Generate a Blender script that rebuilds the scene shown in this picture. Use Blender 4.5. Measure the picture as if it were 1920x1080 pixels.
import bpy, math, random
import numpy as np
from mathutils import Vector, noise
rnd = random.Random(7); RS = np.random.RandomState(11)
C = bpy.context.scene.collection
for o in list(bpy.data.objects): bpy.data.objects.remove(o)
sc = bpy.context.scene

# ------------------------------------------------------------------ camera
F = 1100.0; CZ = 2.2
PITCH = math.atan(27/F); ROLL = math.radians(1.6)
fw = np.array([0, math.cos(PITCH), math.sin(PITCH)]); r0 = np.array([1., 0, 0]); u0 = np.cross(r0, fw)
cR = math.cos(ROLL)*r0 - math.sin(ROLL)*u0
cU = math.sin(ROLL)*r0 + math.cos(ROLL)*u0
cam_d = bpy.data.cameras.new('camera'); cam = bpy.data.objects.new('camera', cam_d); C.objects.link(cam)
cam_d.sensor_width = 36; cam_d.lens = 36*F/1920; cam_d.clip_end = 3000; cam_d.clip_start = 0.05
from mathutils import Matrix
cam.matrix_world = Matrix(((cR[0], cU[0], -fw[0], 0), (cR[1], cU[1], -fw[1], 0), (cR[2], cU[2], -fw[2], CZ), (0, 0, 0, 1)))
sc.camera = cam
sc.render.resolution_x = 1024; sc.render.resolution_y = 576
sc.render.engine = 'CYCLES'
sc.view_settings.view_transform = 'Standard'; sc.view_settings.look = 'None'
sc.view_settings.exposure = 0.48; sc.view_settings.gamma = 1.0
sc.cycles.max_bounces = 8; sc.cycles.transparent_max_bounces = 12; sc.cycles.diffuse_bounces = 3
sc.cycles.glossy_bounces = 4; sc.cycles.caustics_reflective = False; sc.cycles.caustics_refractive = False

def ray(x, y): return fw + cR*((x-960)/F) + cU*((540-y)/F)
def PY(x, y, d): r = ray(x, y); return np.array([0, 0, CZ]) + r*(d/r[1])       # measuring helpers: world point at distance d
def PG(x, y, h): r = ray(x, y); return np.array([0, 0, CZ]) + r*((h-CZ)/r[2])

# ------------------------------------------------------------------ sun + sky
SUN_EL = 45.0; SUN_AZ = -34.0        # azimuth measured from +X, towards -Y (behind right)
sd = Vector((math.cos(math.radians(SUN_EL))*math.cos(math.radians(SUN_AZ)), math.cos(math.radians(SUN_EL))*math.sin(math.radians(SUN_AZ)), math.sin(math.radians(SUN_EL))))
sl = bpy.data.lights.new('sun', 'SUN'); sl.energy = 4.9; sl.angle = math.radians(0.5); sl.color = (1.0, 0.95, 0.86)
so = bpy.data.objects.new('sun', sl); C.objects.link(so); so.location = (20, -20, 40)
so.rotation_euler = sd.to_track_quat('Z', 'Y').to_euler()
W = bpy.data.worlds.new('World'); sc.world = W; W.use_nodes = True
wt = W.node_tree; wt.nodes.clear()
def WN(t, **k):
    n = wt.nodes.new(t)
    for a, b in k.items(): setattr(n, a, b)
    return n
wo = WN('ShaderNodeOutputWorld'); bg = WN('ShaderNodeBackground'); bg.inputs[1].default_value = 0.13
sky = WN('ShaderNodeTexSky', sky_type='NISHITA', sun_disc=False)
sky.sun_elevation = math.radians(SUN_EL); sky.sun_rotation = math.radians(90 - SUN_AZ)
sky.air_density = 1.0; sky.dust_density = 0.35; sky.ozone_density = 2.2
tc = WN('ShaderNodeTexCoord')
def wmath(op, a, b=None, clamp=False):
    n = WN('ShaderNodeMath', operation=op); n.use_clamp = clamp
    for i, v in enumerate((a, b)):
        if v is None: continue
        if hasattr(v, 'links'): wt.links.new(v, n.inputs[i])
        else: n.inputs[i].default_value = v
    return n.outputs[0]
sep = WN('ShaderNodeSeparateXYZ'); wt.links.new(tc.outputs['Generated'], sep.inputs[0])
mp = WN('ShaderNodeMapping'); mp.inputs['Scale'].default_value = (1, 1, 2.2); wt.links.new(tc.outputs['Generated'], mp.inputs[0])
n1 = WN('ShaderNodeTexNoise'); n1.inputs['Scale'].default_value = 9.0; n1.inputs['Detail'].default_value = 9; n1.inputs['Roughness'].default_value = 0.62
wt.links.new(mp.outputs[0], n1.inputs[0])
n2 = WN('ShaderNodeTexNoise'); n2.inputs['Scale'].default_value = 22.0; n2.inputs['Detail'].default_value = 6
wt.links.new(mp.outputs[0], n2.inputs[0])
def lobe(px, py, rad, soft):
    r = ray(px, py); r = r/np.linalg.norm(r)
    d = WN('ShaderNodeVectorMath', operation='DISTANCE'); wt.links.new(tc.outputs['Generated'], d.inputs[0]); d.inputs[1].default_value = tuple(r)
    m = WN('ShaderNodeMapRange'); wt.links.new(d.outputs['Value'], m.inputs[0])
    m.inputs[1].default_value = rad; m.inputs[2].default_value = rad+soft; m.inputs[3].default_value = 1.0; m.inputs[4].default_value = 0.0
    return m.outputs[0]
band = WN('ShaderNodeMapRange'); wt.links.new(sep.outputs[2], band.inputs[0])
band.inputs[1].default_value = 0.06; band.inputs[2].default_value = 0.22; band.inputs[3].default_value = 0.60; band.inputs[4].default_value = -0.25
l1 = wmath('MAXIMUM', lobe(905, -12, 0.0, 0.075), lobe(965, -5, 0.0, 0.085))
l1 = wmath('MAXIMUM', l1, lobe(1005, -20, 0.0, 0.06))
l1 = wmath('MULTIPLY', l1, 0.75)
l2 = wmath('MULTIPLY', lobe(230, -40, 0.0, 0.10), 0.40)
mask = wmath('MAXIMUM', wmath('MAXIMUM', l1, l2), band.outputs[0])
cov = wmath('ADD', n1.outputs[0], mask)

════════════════

The request: Your task is to repeat the data exactly; please include every line.

Task solution:
Generate a Blender script that rebuilds the scene shown in this picture. Use Blender 4.5. Measure the picture as if it were 1920x1080 pixels.
import bpy, math, random
import numpy as np
from mathutils import Vector, noise
rnd = random.Random(7); RS = np.random.RandomState(11)
C = bpy.context.scene.collection
for o in list(bpy.data.objects): bpy.data.objects.remove(o)
sc = bpy.context.scene

# ------------------------------------------------------------------ camera
F = 1100.0; CZ = 2.2
PITCH = math.atan(27/F); ROLL = math.radians(1.6)
fw = np.array([0, math.cos(PITCH), math.sin(PITCH)]); r0 = np.array([1., 0, 0]); u0 = np.cross(r0, fw)
cR = math.cos(ROLL)*r0 - math.sin(ROLL)*u0
cU = math.sin(ROLL)*r0 + math.cos(ROLL)*u0
cam_d = bpy.data.cameras.new('camera'); cam = bpy.data.objects.new('camera', cam_d); C.objects.link(cam)
cam_d.sensor_width = 36; cam_d.lens = 36*F/1920; cam_d.clip_end = 3000; cam_d.clip_start = 0.05
from mathutils import Matrix
cam.matrix_world = Matrix(((cR[0], cU[0], -fw[0], 0), (cR[1], cU[1], -fw[1], 0), (cR[2], cU[2], -fw[2], CZ), (0, 0, 0, 1)))
sc.camera = cam
sc.render.resolution_x = 1024; sc.render.resolution_y = 576
sc.render.engine = 'CYCLES'
sc.view_settings.view_transform = 'Standard'; sc.view_settings.look = 'None'
sc.view_settings.exposure = 0.48; sc.view_settings.gamma = 1.0
sc.cycles.max_bounces = 8; sc.cycles.transparent_max_bounces = 12; sc.cycles.diffuse_bounces = 3
sc.cycles.glossy_bounces = 4; sc.cycles.caustics_reflective = False; sc.cycles.caustics_refractive = False

def ray(x, y): return fw + cR*((x-960)/F) + cU*((540-y)/F)
def PY(x, y, d): r = ray(x, y); return np.array([0, 0, CZ]) + r*(d/r[1])       # measuring helpers: world point at distance d
def PG(x, y, h): r = ray(x, y); return np.array([0, 0, CZ]) + r*((h-CZ)/r[2])

# ------------------------------------------------------------------ sun + sky
SUN_EL = 45.0; SUN_AZ = -34.0        # azimuth measured from +X, towards -Y (behind right)
sd = Vector((math.cos(math.radians(SUN_EL))*math.cos(math.radians(SUN_AZ)), math.cos(math.radians(SUN_EL))*math.sin(math.radians(SUN_AZ)), math.sin(math.radians(SUN_EL))))
sl = bpy.data.lights.new('sun', 'SUN'); sl.energy = 4.9; sl.angle = math.radians(0.5); sl.color = (1.0, 0.95, 0.86)
so = bpy.data.objects.new('sun', sl); C.objects.link(so); so.location = (20, -20, 40)
so.rotation_euler = sd.to_track_quat('Z', 'Y').to_euler()
W = bpy.data.worlds.new('World'); sc.world = W; W.use_nodes = True
wt = W.node_tree; wt.nodes.clear()
def WN(t, **k):
    n = wt.nodes.new(t)
    for a, b in k.items(): setattr(n, a, b)
    return n
wo = WN('ShaderNodeOutputWorld'); bg = WN('ShaderNodeBackground'); bg.inputs[1].default_value = 0.13
sky = WN('ShaderNodeTexSky', sky_type='NISHITA', sun_disc=False)
sky.sun_elevation = math.radians(SUN_EL); sky.sun_rotation = math.radians(90 - SUN_AZ)
sky.air_density = 1.0; sky.dust_density = 0.35; sky.ozone_density = 2.2
tc = WN('ShaderNodeTexCoord')
def wmath(op, a, b=None, clamp=False):
    n = WN('ShaderNodeMath', operation=op); n.use_clamp = clamp
    for i, v in enumerate((a, b)):
        if v is None: continue
        if hasattr(v, 'links'): wt.links.new(v, n.inputs[i])
        else: n.inputs[i].default_value = v
    return n.outputs[0]
sep = WN('ShaderNodeSeparateXYZ'); wt.links.new(tc.outputs['Generated'], sep.inputs[0])
mp = WN('ShaderNodeMapping'); mp.inputs['Scale'].default_value = (1, 1, 2.2); wt.links.new(tc.outputs['Generated'], mp.inputs[0])
n1 = WN('ShaderNodeTexNoise'); n1.inputs['Scale'].default_value = 9.0; n1.inputs['Detail'].default_value = 9; n1.inputs['Roughness'].default_value = 0.62
wt.links.new(mp.outputs[0], n1.inputs[0])
n2 = WN('ShaderNodeTexNoise'); n2.inputs['Scale'].default_value = 22.0; n2.inputs['Detail'].default_value = 6
wt.links.new(mp.outputs[0], n2.inputs[0])
def lobe(px, py, rad, soft):
    r = ray(px, py); r = r/np.linalg.norm(r)
    d = WN('ShaderNodeVectorMath', operation='DISTANCE'); wt.links.new(tc.outputs['Generated'], d.inputs[0]); d.inputs[1].default_value = tuple(r)
    m = WN('ShaderNodeMapRange'); wt.links.new(d.outputs['Value'], m.inputs[0])
    m.inputs[1].default_value = rad; m.inputs[2].default_value = rad+soft; m.inputs[3].default_value = 1.0; m.inputs[4].default_value = 0.0
    return m.outputs[0]
band = WN('ShaderNodeMapRange'); wt.links.new(sep.outputs[2], band.inputs[0])
band.inputs[1].default_value = 0.06; band.inputs[2].default_value = 0.22; band.inputs[3].default_value = 0.60; band.inputs[4].default_value = -0.25
l1 = wmath('MAXIMUM', lobe(905, -12, 0.0, 0.075), lobe(965, -5, 0.0, 0.085))
l1 = wmath('MAXIMUM', l1, lobe(1005, -20, 0.0, 0.06))
l1 = wmath('MULTIPLY', l1, 0.75)
l2 = wmath('MULTIPLY', lobe(230, -40, 0.0, 0.10), 0.40)
mask = wmath('MAXIMUM', wmath('MAXIMUM', l1, l2), band.outputs[0])
cov = wmath('ADD', n1.outputs[0], mask)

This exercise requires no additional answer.